Whilst it may seem easier to manage that direct, there is a school of thought that it is actually going to make things rather complicated.
In this video interview with Beet.TV, Jeremy Hlavacek, chief revenue officer of IBM Watson Advertising, explains why – and what the answer may be.
Making transparency visible
Hlavacek says it is vital to ensure “transparency” in the ad supply chain. But he acknowledges people in the industry are confused about what that means – anything from algorithmic “black boxes” to ad margin taken by partners.
He advocates a two-step response:
- “Make sure you have first-party data relationships. Connected to all this is consumer privacy and making sure that consumers understand how their data is being used and that it’s being used in a reasonable and really increasingly legally compliant way as states and governments develop more and more laws in this area.”
- “The next thing that’s going to happen, logically, is that you will have many large data sets that are in disparate places, collected in different ways. There will be a number of different first-party data sets that are going to need to be sorted out and analysed by marketers.”
First-party overwhelm
That’s when things are going to get hard to manage, Hlavacek reckons.
“We’re moving to a first-party data model where you’re going to have data coming in a consumer privacy safe way, but it’s going to come from a lot of sources,” he says.

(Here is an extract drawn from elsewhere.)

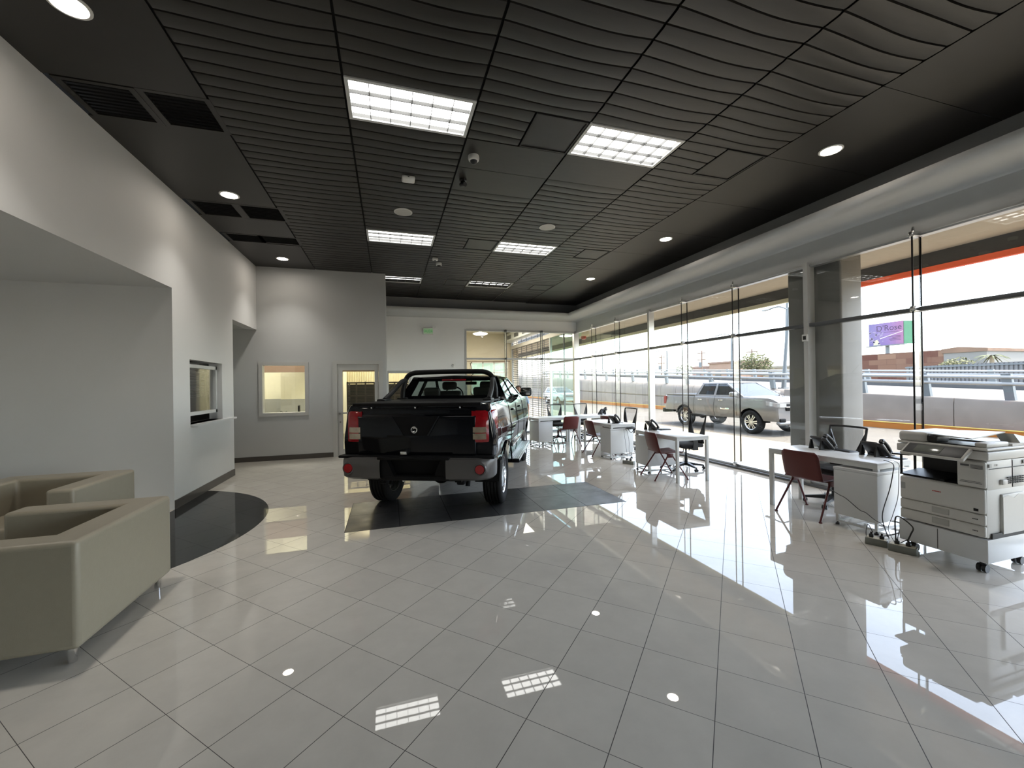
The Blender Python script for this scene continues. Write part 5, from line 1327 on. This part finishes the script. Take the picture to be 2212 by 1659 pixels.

“It’s going to come from publishers. It’s going to come from ad tech companies. It’s going to come from marketers.
“So, you’re bringing together all these data streams from a variety of different places. They’re all going to be about the same consumer, about me or you, but they’re going to need to be rationalised and organised.”
AI to the rescue?
Artificial intelligence can help, Hlavacek says.
What is AI really? More specifically, machine learning – as a key pillar of AI – involves algorithms, trained on data sets to identify patterns, predicting future events from similar streams of input data.
In particular, AI can make meaning of large unstructured data sets.
As AI gets used, however, it will be important that consumers have sight of what is happening.
“I have a lot of sympathy for consumers who are trying to figure it out,” says IBM’s Hlavacek. “We want them to understand the value exchange, that those advertising experiences ultimately create the open internet and create free content.”